Bardzo żałuję tego wszystkiego, co wydarzyło się tej feralnej nocy. Nie mogę pogodzić się z tym, że uderzyłem wówczas Dominika Sikorę. Nie chcę obarczać tego człowieka winą za zaistniałe zdarzenie. Nie miałem zamiaru zrobić mu krzywdy i nigdy nie chciałem, aby doszło do tak nieszczęśliwego zdarzenia
- mówił oskarżony.
29-letni Dominik Sikora został zaatakowany na Starym Rynku w styczniu 2020 roku. Na nagraniach z monitoringu widać, że uderzony pięścią w twarz przez oskarżonego upada na bruk.

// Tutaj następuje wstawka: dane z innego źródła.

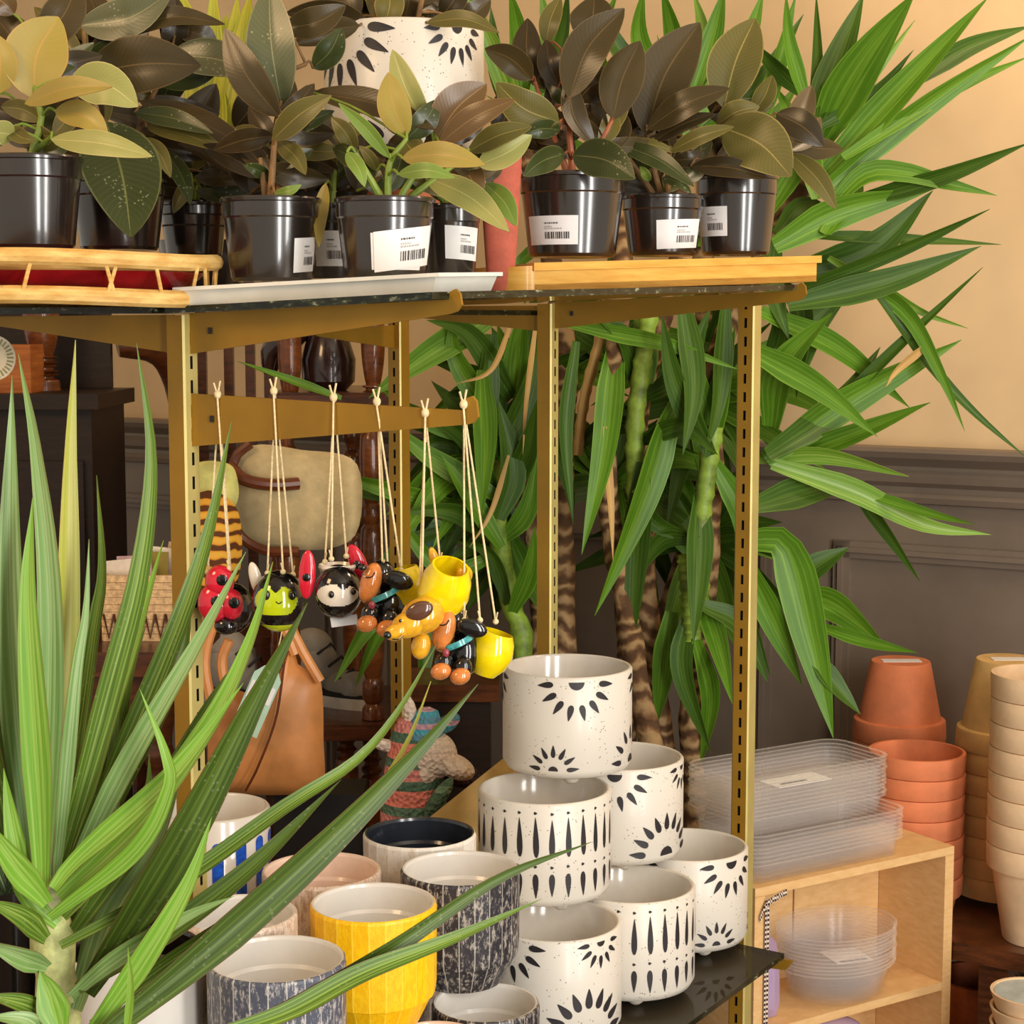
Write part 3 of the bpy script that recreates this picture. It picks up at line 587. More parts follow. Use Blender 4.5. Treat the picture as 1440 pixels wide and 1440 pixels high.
# ================= dotted planters =================
def speckmat(name, base, dots=True):
    n = N(name); v = n.coord()
    vo = n.new('ShaderNodeTexVoronoi'); vo.inputs['Scale'].default_value = 210; n.ln(v, vo.inputs['Vector'])
    s = n.math('MULTIPLY', n.math('LESS_THAN', vo.outputs['Distance'], .2), n.math('GREATER_THAN', n.noise(60, 2, v), .54))
    n.color(n.mix(n.math('MULTIPLY', s, .75), base, (100, 86, 70))); n.set(.38, 0, .5, .1); return n.m
stone = speckmat('speckled_stoneware', (220, 212, 198))
stone_in = plain('glazed_inside', (222, 213, 199), .16, coat=.5, var=.02)
motif_ink = plain('motif_black', (40, 36, 38), .5, var=.1)
def on_side(c, R, a, z):
    b = math.atan2(-c[1], -c[0]) + a; return (c[0] + R * math.cos(b), c[1] + R * math.sin(b), z)
def drop(mb, c, R, s0, z0, ang, l, w, mi, clip=None):
    """teardrop laid on a cylinder; (s0, z0) its fat end, pointing along ang (0 right, 90 up); s is arc length"""
    pts = []; n = 18
    for i in range(n):
        t = i / n * 2 * PI; x = l / 2 - l / 2 * math.cos(t); y = w / 2 * math.sin(t) * (1 - .0) * (1.25 - .95 * (x / l)) ; pts.append((x, y))
    ca, sa = math.cos(ang), math.sin(ang); vs = []
    cx, cz = s0 + l * .4 * ca, z0 + l * .4 * sa
    allp = [(cx, cz)] + [(s0 + x * ca - y * sa, z0 + x * sa + y * ca) for x, y in pts]
    for s, z in allp:
        if clip: z = max(clip[0], min(clip[1], z))
        vs.append(on_side(c, R + .0006, s / R, z))
    mb.add(vs, [(0, 1 + i, 1 + (i + 1) % n) for i in range(n)], mi)
def sun(mb, c, R, a, z, sgn, ri, ro, n, w, rd, a0=6, a1=174, clip=None):
    s = a * R
    for i in range(n):
        t = math.radians(a0 + (a1 - a0) * i / (n - 1)) * sgn
        drop(mb, c, R, s + ri * math.cos(t), z + ri * math.sin(t), t, ro - ri, w, 2, clip)
    m = 12; vs = [on_side(c, R + .0006, s / R, z)] + [on_side(c, R + .0006, (s + rd * math.cos(sgn * PI * k / m)) / R, z + rd * math.sin(sgn * PI * k / m)) for k in range(m + 1)]
    mb.add(vs, [(0, 1 + k, 2 + k) for k in range(m)], 2)
def cyl_planter(c, R, zb, h, mats, root, extra, wall=.007):
    zt_ = zb + h; e = .012; mb = MB()
    mb.lathe([(0, zb), (R - e, zb), (R - e * .4, zb + e * .25), (R, zb + e), (R, zt_ - .003), (R - .002, zt_ - .0005), (R - .0035, zt_, 0), (R - wall + .0015, zt_ - .0005, 1), (R - wall, zt_ - .003, 1), (R - wall, zb + .014, 1), (R - wall - .006, zb + .009, 1), (0, zb + .008, 1)], 96, c)
    extra(mb); return mb.build('planter_body', mats, root, sharp=50)
def feet(c, R, zb, root, ph=.3, hgt=.0115):
    for k in range(3):
        a = ph + k * 2 * PI / 3 + math.atan2(-c[1], -c[0]); p = Vector((c[0] + R * .62 * math.cos(a), c[1] + R * .62 * math.sin(a), zb - hgt + .0125)); mb = MB()
        mb.lathe([(0, -.0125), (.006, -.0118), (.0105, -.008), (.0135, 0), (.014, .004), (0, .004)], 20, p); mb.build('foot', stone, root)
DZ = {'B': -.767, 'M': -.617, 'T': -.467}
HP = .1385
GD = 'footed planters with black brushed motifs, stacked in a pyramid'
def dotted(cx, cy, Y, row, R, label, extra, ph=.2):
    p = P(cx, cy, Y); c = (p.x, p.y, 0); zt_ = ZC + DZ[row]; zb = zt_ - HP
    root = thing('dotted_planter', (c[0], c[1], zb - .0115), label, 'planter', GD)
    cyl_planter(c, R, zb, HP, [stone, stone_in, motif_ink], root, lambda mb: extra(mb, c, R, zb, zt_)); feet(c, R, zb, root, ph)
rad = math.radians
def suns(lst):
    def f(mb, c, R, zb, zt_):
        for (a, top, ri, ro, n, w, rd) in lst:
            sun(mb, c, R, rad(a), (zt_ - .006) if top else zb + .013, -1 if top else 1, ri, ro, n, w, rd, clip=(zb + .012, zt_ - .004))
    return f
big, mid_, small = (.031, .053, 8, .0095, .0105), (.026, .045, 7, .0085, .009), (.018, .035, 7, .007, .0065)
def drops(off):
    def f(mb, c, R, zb, zt_):
        n = 26; st = 2 * PI / n
        for k in range(n):
            s = (k * st + off) * R; j = .0012 * math.sin(k * 7.1)
            for z in (zt_ - .0125 + j, zt_ - .083 + j): drop(mb, c, R, s - .0022, z, 0, .0046, .0046, 2)
            drop(mb, c, R, s + j, zt_ - .070, PI / 2 + j * 20, .050 + j * 3, .0088, 2); drop(mb, c, R, s, zt_ - .0915, -PI / 2 + j * 20, .030 + j * 2, .0088, 2)
    return f
dotted(780, 1293, 2.22, 'B', .0865, 'sun motif planter at the front of the bottom row, beside the charcoal pots', suns([(-42, 1) + big, (42, 1) + small, (30, 0, .036, .062, 9, .012, .012), (-100, 0) + mid_, (150, 1) + big]), .5)
dotted(888, 1242, 2.367, 'B', .0875, 'footed planter with black drop stripes in the bottom row, between two sun motif planters', drops(.05), .12)
dotted(969, 1182, 2.55, 'B', .0865, 'sun motif planter at the right end of the bottom row, beside the gold upright', suns([(45, 1) + big, (28, 0) + small, (-60, 1) + mid_, (115, 0) + big, (170, 1) + small]), .45)
dotted(766, 1107, 2.31, 'M', .0885, 'planter with a ring of black drop stripes in the middle row, under the topmost planter', drops(.11), .4)
dotted(874, 1060, 2.484, 'M', .0885, 'sun motif planter at the right of the middle row, partly behind the topmost planter', suns([(-6, 1) + big, (72, 1) + small, (46, 0, .036, .06, 9, .011, .012), (160, 1) + big]), .1)
dotted(798, 936, 2.383, 'T', .0882, 'topmost planter of the pyramid, with sun motifs at rim and base', suns([(8, 1) + big, (-12, 0) + small, (74, 0, .03, .05, 7, .009, .01), (95, 1) + mid_, (-92, 1) + mid_, (170, 0) + big]), .1)

# white planter with plant on the top shelf
p = P(568, 50, 2.35); c = (p.x, p.y, 0); R = M(220, 2.35) / 2; zt_ = P(568, 42, 2.35).z; zb = zt_ - .19
root = thing('dotted_planter', (c[0], c[1], zb), 'large speckled white planter standing behind the black pots on the top shelf', 'planter')
def ex(mb):
    sun(mb, c, R, rad(-51), zt_ - .006, -1, .046, .082, 9, .014, .013, clip=(zb, zt_ - .004)); sun(mb, c, R, rad(40), zt_ - .008, -1, .026, .048, 8, .0095, .0085, clip=(zb, zt_ - .004)); sun(mb, c, R, rad(0), zb + .013, 1, .04, .07, 9, .012, .012)
cyl_planter(c, R, zb, .19, [stone, stone_in, motif_ink], root, ex)
mb = MB(); mb.lathe([(0, zt_ - .035), (R - .0075, zt_ - .035), (R - .0075, zt_ - .022), (0, zt_ - .016)], 40, c); mb.build('soil', soil, root)
plant_leaves(root, Vector(c), zt_ - .018, 2.33, [
 (520, 36, 402, 18, 44, 'dark', 8, -.06, -.08, .3), (505, 36, 412, 62, 40, 'brown', 5, -.08, -.12, .3), (540, 36, 548, -20, 44, 'olive', 4, -.04, -.03, .2), (600, 32, 702, 46, 26, 'olive', -12, -.08, -.13, .4), (568, 30, 575, -30, 40, 'brown', 4, 0, 0, .2),
 (500, 30, 470, -30, 44, 'brown', 4, 0, .02, .2), (620, 25, 650, -30, 40, 'dark', 4, .02, .02, .2), (640, 30, 690, 0, 34, 'brown', 4, .02, .02, .2), (520, 20, 440, -20, 40, 'dark', 4, .02, .02, .2)],
 [[(540, 62, 0), (530, 20, -.02), (520, -20, -.02)], [(580, 62, 0), (590, 15, -.03), (600, -30, 0)], [(560, 62, 0), (560, 0, 0)]])
q = Vector((c[0], c[1], 0)); z0 = ztop(q.x, q.y) + .0078; mb = MB(); hh = zb - z0; mb.lathe([(0, z0), (.085, z0), (.085, z0 + .03), (.078, z0 + .03), (.058, zb - .001), (0, zb - .001)], 48, q)
tag(mb.build('terracotta_pot', terracotta, loc=(q.x, q.y, z0)), 'upturned terracotta pot under the large white planter, seen between leaves', 'flower pot')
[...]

Z powodu ciężkich obrażeń zmarł kilka dni później w szpitalu.
Brat zapaśnika, który zeznawał jako świadek powiedział, że liczy na sprawiedliwość.
Cieszę się, że w końcu go złapali. Liczę, że będzie sprawiedliwość, że dostanie wyrok adekwatny do czynu. Jest mi bardzo przykro, że znowu wspomnienia muszą wrócić, ale będziemy walczyć o sprawiedliwość, żeby dostał to, co mu się należy
- mówi brat zapaśnika.
W śledztwie Olgierd M. powiedział, że wyjechał do Hiszpanii, bo bał się spojrzeć rodzinie zapaśnika w oczy i nie był w stanie wytrzymać medialnej nagonki.
W Hiszpanii po trzech i pół roku sam zgłosił się na policję. Od momentu zatrzymania i przewiezienia do Polski przebywa w areszcie. Po zaostrzeniu przepisów grozi mu nawet dożywocie.